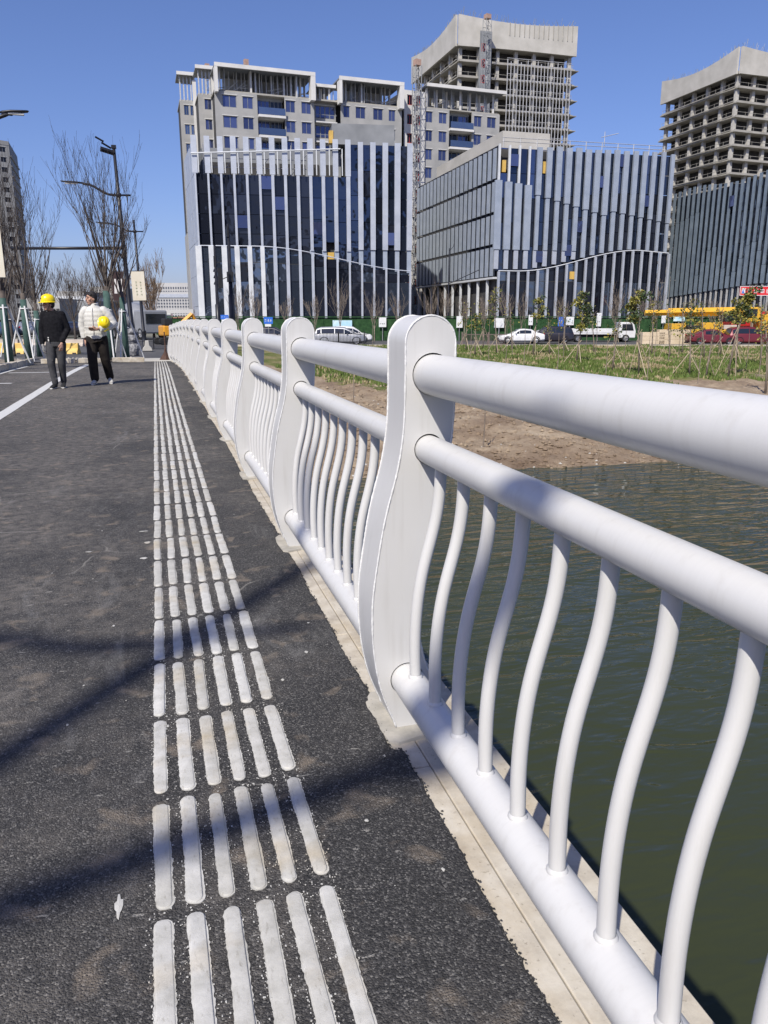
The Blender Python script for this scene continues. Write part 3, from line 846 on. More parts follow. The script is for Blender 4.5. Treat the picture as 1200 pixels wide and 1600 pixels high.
# ---------------------------------------------------------------- windows
FRM = {}
def frame_unit(mat, mull=2):
    key = (mat.name, mull)
    if key in FRM: return FRM[key]
    mb = MB(); t = .05; d = .5
    mb.box(-.5, .5, -d, d, -.5, -.5 + t); mb.box(-.5, .5, -d, d, .5 - t, .5)
    for k in range(mull + 1):
        x = -.5 + t / 2 + (1 - t) * k / mull; mb.box(x - t * .5, x + t * .5, -d * .98, d * .98, -.5 + t, .5 - t)
    FRM[key] = mb.mesh('window', mat); return FRM[key]
def window(fr, x0, x1, y, z0, z1, glass=None, mat=None, mull=2, parent=None):
    cx, cy = fr.xy((x0 + x1) / 2, y)
    o = obj('window', frame_unit(mat or M_STEELG, mull), parent or fr.p, (cx, cy, (z0 + z1) / 2), fr.a, (x1 - x0, .12, z1 - z0))
    g = glass or G_WIN
    if g.name not in UB: UB[g.name] = MB().box(-.5, .5, -.5, .5, -.5, .5).mesh('box_' + g.name, g)
    obj('pane', UB[g.name], o, (0, .1, 0), 0, (.96, .3, .96))
    return o
def punched(fr, x0, x1, zs, fh, wins, sill, head, mat, y=0.0, th=.35, glass=None, fmat=None):
    """storey by storey: spandrel, piers between the openings, windows set back"""
    for z in zs:
        fr.box('spandrel', mat, x0, x1, y, y + th, z, z + sill); fr.box('spandrel', mat, x0, x1, y + .002, y + th, z + head, z + fh)
        xs = [x0] + [v for w in wins for v in w] + [x1]
        for a, c in zip(xs[::2], xs[1::2]):
            if c - a > .02: fr.box('pier', mat, a, c, y + .001, y + th - .001, z + sill, z + head)
        for a, c in wins:
            fr.box('lintel_band', M_WALLL, a - .12, c + .12, y - .06, y - .002, z + head + .05, z + head + .14)
            window(fr, a, c, y + .16, z + sill, z + head, glass, fmat, 2 if c - a < 2.2 else 4)
# ---------------------------------------------------------------- the residential slab behind
A = at(333, 100, 130); B = at(628, 130, 140)
rs, W = building('apartment_block', 'long grey apartment block with blue windows and open roof frames behind the glass hall', A, B)
f = Fr(rs, (0, 0), 0); HT = H(100, 130); FH = 2.95
zroof = H(141, 130)                       # top of the last storey under the roof frames
zs = [zroof - FH * (k + 1) for k in range(6)]
wa, wb_, wc = W * .50, W * .64, W
ppm = W / 295.0                            # metres for one picture pixel along the front
def X(px): return (px - 333) * ppm
punched(f, 0, X(396), zs, FH, [(X(344), X(365)), (X(374), X(389.5))], .75, 2.45, M_WALL)
punched(f, X(438), X(484), zs, FH, [(X(439.5), X(454)), (X(464), X(479))], .75, 2.45, M_WALL)
punched(f, X(527), X(628), zs, FH, [(X(531), X(541)), (X(551), X(567)), (X(580), X(596)), (X(606), X(617))], .75, 2.45, M_WALL)
punched(f, X(487), X(522), zs, FH, [(X(488.5), X(521))], .6, 2.5, M_WALL, y=1.4)
# recessed balconies
for z in zs:
    f.box('spandrel', M_WALL, X(396.2), X(438), 1.4, 1.7, z + 2.5, z + FH)
    window(f, X(398), X(417), 1.5, z + .1, z + 2.5, G_WIN, M_STEELG, 3); window(f, X(418), X(437), 1.5, z + .1, z + 2.5, G_DARK, M_STEELG, 3)
    f.box('balcony_slab', M_WALLL, X(396.4), X(438), -.7, 1.4, z - .35, z + .0)
    f.box('balcony_glass', G_GREY, X(397), X(437.5), -.64, -.60, z + .06, z + 1.05)
    f.box('balcony_slab', M_WALLL, X(487), X(522), .5, 1.38, z - .2, z + .0)
    f.box('balcony_rail', M_STEELG, X(487.5), X(521.5), .55, .60, z + .95, z + 1.03)
# hidden lower storeys
f.box('lower_wall', M_WALL, 0, W, .2, 12, 0, zs[-1] - .02)
f.box('core', M_SHADE, .2, W - .2, 2.4, 12, zs[-1], zroof - .05)
f.box('flat_roof', M_RAW, 0, W, .3, 12, zroof, zroof + .25)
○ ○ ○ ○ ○
(Objective):
Give an exact copy of the material, leaving out every picture.

(Solution to this exercise):
The Blender Python script for this scene continues. Write part 3, from line 846 on. More parts follow. The script is for Blender 4.5. Treat the picture as 1200 pixels wide and 1600 pixels high.
# ---------------------------------------------------------------- windows
FRM = {}
def frame_unit(mat, mull=2):
    key = (mat.name, mull)
    if key in FRM: return FRM[key]
    mb = MB(); t = .05; d = .5
    mb.box(-.5, .5, -d, d, -.5, -.5 + t); mb.box(-.5, .5, -d, d, .5 - t, .5)
    for k in range(mull + 1):
        x = -.5 + t / 2 + (1 - t) * k / mull; mb.box(x - t * .5, x + t * .5, -d * .98, d * .98, -.5 + t, .5 - t)
    FRM[key] = mb.mesh('window', mat); return FRM[key]
def window(fr, x0, x1, y, z0, z1, glass=None, mat=None, mull=2, parent=None):
    cx, cy = fr.xy((x0 + x1) / 2, y)
    o = obj('window', frame_unit(mat or M_STEELG, mull), parent or fr.p, (cx, cy, (z0 + z1) / 2), fr.a, (x1 - x0, .12, z1 - z0))
    g = glass or G_WIN
    if g.name not in UB: UB[g.name] = MB().box(-.5, .5, -.5, .5, -.5, .5).mesh('box_' + g.name, g)
    obj('pane', UB[g.name], o, (0, .1, 0), 0, (.96, .3, .96))
    return o
def punched(fr, x0, x1, zs, fh, wins, sill, head, mat, y=0.0, th=.35, glass=None, fmat=None):
    """storey by storey: spandrel, piers between the openings, windows set back"""
    for z in zs:
        fr.box('spandrel', mat, x0, x1, y, y + th, z, z + sill); fr.box('spandrel', mat, x0, x1, y + .002, y + th, z + head, z + fh)
        xs = [x0] + [v for w in wins for v in w] + [x1]
        for a, c in zip(xs[::2], xs[1::2]):
            if c - a > .02: fr.box('pier', mat, a, c, y + .001, y + th - .001, z + sill, z + head)
        for a, c in wins:
            fr.box('lintel_band', M_WALLL, a - .12, c + .12, y - .06, y - .002, z + head + .05, z + head + .14)
            window(fr, a, c, y + .16, z + sill, z + head, glass, fmat, 2 if c - a < 2.2 else 4)
# ---------------------------------------------------------------- the residential slab behind
A = at(333, 100, 130); B = at(628, 130, 140)
rs, W = building('apartment_block', 'long grey apartment block with blue windows and open roof frames behind the glass hall', A, B)
f = Fr(rs, (0, 0), 0); HT = H(100, 130); FH = 2.95
zroof = H(141, 130)                       # top of the last storey under the roof frames
zs = [zroof - FH * (k + 1) for k in range(6)]
wa, wb_, wc = W * .50, W * .64, W
ppm = W / 295.0                            # metres for one picture pixel along the front
def X(px): return (px - 333) * ppm
punched(f, 0, X(396), zs, FH, [(X(344), X(365)), (X(374), X(389.5))], .75, 2.45, M_WALL)
punched(f, X(438), X(484), zs, FH, [(X(439.5), X(454)), (X(464), X(479))], .75, 2.45, M_WALL)
punched(f, X(527), X(628), zs, FH, [(X(531), X(541)), (X(551), X(567)), (X(580), X(596)), (X(606), X(617))], .75, 2.45, M_WALL)
punched(f, X(487), X(522), zs, FH, [(X(488.5), X(521))], .6, 2.5, M_WALL, y=1.4)
# recessed balconies
for z in zs:
    f.box('spandrel', M_WALL, X(396.2), X(438), 1.4, 1.7, z + 2.5, z + FH)
    window(f, X(398), X(417), 1.5, z + .1, z + 2.5, G_WIN, M_STEELG, 3); window(f, X(418), X(437), 1.5, z + .1, z + 2.5, G_DARK, M_STEELG, 3)
    f.box('balcony_slab', M_WALLL, X(396.4), X(438), -.7, 1.4, z - .35, z + .0)
    f.box('balcony_glass', G_GREY, X(397), X(437.5), -.64, -.60, z + .06, z + 1.05)
    f.box('balcony_slab', M_WALLL, X(487), X(522), .5, 1.38, z - .2, z + .0)
    f.box('balcony_rail', M_STEELG, X(487.5), X(521.5), .55, .60, z + .95, z + 1.03)
# hidden lower storeys
f.box('lower_wall', M_WALL, 0, W, .2, 12, 0, zs[-1] - .02)
f.box('core', M_SHADE, .2, W - .2, 2.4, 12, zs[-1], zroof - .05)
f.box('flat_roof', M_RAW, 0, W, .3, 12, zroof, zroof + .25)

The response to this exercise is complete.